Este prato fez-me olhar para trás, para a cozinha, para ter a certeza que não tinham trocado o Chef Gonçalo Ribeiro por uma daquelas cozinheiras transmontanas cuja sabedoria culinária, transmitida de geração em geração, transforma ingredientes aparentemente modestos em autênticos manjares de conforto, memória e tradição.
Nas sobremesas, o Mil-folhas JNcQUOI, Massa folhada caramelizada, creme mousseline, baunilha, compota de framboesa e framboesas frescas assumiu-se como uma bela evocação da doçaria francesa. A textura crocante e delicada da massa dançou harmoniosamente com a suavidade do creme, enquanto a acidez subtil das framboesas controlava a doçura.
O serviço, meticuloso e atento às necessidades individuais de cada comensal, destacou-se entre os melhores que tivemos em Portugal. A harmonização vínica foi impecável, um mérito do Sommelier Diogo Yebra. Diogo, com sua habilidade de avaliar nosso nível de conhecimento e preferências, ajustou as sugestões de forma subtil e refinada, através de uma conversa agradável e bem-humorada. Embora tenha mencionado o nome do Diogo por ter sido aquele com quem mais conversámos, é justo dizer que o mesmo nível de atenção e competência foram demonstrados por todos os funcionários com quem tivemos o prazer de interagir.
Apesar de ser conhecido por atrair figuras proeminentes do desporto, das artes e da comunicação, bem como uma clientela financeiramente abastada, o JNcQUOI Avenida é muito mais do que um ponto de encontro para os famosos.
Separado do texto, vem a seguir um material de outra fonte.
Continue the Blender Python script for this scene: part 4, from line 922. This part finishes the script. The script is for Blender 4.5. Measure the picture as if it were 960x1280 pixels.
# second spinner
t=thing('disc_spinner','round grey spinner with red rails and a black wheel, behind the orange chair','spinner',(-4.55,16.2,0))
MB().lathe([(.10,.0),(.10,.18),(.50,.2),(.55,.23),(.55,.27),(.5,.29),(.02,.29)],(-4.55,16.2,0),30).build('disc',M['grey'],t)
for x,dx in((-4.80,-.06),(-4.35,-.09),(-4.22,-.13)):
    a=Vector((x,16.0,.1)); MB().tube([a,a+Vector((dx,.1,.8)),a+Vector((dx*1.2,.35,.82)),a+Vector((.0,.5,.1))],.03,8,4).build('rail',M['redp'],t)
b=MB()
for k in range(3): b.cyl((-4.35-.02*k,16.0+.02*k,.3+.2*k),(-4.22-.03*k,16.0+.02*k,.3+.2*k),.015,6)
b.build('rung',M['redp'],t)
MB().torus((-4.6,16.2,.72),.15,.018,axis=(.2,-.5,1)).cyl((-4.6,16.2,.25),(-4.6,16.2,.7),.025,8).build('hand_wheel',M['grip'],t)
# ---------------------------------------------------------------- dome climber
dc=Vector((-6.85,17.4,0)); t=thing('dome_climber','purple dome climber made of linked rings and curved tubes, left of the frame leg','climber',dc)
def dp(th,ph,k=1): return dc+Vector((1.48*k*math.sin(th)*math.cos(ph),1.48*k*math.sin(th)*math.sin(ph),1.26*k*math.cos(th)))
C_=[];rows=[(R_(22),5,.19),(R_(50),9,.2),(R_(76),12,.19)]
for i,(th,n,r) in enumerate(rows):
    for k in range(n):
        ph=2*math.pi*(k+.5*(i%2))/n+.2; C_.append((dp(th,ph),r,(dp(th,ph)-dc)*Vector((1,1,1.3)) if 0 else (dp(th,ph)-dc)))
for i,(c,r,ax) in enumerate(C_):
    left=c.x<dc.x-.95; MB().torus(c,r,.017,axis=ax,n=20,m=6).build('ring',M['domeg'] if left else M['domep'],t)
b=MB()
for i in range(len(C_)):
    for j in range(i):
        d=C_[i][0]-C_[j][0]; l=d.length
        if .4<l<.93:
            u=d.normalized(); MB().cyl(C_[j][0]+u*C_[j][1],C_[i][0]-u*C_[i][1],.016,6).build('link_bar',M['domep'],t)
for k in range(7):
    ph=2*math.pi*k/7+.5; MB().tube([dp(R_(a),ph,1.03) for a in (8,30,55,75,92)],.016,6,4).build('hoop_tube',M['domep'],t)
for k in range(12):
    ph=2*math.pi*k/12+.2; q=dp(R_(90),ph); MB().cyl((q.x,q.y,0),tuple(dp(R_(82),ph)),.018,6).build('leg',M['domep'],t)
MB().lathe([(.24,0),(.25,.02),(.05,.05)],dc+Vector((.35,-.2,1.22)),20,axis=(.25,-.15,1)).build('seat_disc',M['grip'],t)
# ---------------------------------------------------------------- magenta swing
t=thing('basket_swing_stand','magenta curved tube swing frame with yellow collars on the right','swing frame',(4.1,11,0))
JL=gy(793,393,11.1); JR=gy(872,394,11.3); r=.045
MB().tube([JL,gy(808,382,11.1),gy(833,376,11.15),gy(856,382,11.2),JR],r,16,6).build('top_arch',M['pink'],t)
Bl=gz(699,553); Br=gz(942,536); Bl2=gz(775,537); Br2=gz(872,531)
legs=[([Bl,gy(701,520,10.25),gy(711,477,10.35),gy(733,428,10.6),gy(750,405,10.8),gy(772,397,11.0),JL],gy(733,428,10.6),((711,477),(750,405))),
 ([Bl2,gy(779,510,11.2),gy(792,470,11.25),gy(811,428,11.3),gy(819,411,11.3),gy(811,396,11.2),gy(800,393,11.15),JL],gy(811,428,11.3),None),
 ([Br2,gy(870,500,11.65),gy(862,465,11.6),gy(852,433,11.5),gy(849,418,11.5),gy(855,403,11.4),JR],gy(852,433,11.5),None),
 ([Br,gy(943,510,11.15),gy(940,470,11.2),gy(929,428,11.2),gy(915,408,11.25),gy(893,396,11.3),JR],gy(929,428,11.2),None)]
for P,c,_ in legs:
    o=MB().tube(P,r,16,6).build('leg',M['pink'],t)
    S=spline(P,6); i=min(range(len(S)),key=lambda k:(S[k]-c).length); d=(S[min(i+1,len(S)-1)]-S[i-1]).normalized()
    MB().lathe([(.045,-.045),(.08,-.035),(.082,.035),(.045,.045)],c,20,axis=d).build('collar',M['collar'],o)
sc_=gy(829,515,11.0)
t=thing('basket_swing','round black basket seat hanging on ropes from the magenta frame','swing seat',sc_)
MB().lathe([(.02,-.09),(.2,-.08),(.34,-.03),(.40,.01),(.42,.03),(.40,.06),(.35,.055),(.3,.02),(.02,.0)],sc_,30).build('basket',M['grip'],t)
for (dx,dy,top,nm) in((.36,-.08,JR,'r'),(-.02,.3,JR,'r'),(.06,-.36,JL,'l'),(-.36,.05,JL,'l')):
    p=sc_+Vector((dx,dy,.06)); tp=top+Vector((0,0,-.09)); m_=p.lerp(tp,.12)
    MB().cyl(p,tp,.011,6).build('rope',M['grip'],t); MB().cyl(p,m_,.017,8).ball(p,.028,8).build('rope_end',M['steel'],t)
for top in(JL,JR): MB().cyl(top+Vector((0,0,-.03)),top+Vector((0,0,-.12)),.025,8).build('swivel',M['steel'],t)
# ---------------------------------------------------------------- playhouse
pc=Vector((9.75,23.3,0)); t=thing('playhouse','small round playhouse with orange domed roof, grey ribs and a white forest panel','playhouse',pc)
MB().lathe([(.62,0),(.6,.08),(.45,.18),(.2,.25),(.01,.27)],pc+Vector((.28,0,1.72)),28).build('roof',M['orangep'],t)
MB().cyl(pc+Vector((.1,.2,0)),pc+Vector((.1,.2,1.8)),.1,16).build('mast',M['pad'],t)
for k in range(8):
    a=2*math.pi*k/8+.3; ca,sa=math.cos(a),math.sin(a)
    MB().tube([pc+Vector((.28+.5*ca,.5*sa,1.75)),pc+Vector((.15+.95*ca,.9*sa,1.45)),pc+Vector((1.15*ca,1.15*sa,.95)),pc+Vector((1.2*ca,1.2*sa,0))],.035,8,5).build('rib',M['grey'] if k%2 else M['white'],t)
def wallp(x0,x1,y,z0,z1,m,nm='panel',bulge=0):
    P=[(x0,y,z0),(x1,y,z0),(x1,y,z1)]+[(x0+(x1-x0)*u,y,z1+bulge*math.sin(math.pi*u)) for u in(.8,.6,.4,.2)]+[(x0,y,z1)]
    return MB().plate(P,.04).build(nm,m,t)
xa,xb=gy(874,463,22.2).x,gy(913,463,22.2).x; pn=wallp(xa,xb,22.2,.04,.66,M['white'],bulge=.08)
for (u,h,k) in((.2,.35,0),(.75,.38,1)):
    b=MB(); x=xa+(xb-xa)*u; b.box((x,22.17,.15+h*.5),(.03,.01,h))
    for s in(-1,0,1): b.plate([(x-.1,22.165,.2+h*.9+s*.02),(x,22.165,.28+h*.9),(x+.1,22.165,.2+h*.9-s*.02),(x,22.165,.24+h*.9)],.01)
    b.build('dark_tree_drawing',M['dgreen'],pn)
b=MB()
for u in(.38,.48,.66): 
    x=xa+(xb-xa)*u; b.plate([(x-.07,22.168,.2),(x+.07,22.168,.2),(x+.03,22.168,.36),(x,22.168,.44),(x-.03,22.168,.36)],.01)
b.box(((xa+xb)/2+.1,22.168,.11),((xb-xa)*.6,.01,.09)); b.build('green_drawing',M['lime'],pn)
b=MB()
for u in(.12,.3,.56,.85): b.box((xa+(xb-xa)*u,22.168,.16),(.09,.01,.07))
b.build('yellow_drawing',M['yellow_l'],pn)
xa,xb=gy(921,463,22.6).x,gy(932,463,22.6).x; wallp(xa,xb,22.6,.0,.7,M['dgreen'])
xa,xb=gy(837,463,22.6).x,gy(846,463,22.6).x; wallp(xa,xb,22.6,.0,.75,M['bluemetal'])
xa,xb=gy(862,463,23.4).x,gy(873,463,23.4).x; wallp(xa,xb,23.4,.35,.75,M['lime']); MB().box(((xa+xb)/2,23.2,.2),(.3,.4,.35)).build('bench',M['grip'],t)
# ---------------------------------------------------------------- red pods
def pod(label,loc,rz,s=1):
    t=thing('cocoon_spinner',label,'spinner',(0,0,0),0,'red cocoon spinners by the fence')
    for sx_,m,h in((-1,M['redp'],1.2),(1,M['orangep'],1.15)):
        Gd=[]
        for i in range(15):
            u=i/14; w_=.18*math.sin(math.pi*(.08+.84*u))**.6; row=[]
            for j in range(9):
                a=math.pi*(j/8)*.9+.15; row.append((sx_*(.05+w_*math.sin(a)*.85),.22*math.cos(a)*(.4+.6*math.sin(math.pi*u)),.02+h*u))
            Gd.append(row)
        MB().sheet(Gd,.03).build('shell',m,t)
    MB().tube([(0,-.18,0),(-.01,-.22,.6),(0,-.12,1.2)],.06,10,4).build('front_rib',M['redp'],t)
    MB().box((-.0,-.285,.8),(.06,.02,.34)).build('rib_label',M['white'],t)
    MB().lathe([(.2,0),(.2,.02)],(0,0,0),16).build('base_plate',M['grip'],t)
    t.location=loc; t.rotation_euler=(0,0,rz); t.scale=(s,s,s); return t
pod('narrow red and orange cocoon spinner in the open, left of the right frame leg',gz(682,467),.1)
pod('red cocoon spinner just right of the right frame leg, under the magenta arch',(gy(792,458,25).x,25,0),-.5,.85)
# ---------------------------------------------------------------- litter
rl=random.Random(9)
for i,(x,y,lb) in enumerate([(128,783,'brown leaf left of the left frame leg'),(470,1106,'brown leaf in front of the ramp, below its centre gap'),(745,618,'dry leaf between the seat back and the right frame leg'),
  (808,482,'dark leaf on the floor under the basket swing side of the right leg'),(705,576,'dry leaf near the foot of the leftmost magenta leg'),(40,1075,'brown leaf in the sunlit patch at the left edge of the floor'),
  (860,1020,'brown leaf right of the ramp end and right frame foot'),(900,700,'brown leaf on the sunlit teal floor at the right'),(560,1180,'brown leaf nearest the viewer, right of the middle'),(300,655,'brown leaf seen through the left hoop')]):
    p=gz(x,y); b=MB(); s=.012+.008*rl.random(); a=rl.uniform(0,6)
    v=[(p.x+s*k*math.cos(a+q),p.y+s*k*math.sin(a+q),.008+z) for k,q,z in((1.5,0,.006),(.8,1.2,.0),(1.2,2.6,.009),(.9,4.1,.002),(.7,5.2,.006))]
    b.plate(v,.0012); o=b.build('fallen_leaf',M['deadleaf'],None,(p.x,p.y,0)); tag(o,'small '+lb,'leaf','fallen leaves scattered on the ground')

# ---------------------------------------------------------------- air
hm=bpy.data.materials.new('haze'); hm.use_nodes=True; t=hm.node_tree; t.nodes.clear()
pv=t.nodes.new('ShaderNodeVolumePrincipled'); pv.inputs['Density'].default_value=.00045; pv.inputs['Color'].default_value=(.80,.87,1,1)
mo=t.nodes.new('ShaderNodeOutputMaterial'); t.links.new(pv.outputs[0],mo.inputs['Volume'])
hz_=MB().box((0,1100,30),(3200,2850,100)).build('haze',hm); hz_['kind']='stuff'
Este restaurante oferece uma atmosfera envolvente, onde o clássico e o contemporâneo se encontram em perfeita harmonia, criando um pano de fundo ecléctico e sofisticado.
A comida, embora reconfortante, é apresentada com elegância, serenidade, bom gosto e cuidado. Tudo o resto é apenas isso, o resto. O foco está onde sempre deveria estar, na gastronomia e no cliente.
Cada momento servido à mesa do JNcQUOI Avenida é uma viagem pela história, mas com um piscar de olhos ao que ainda está por vir.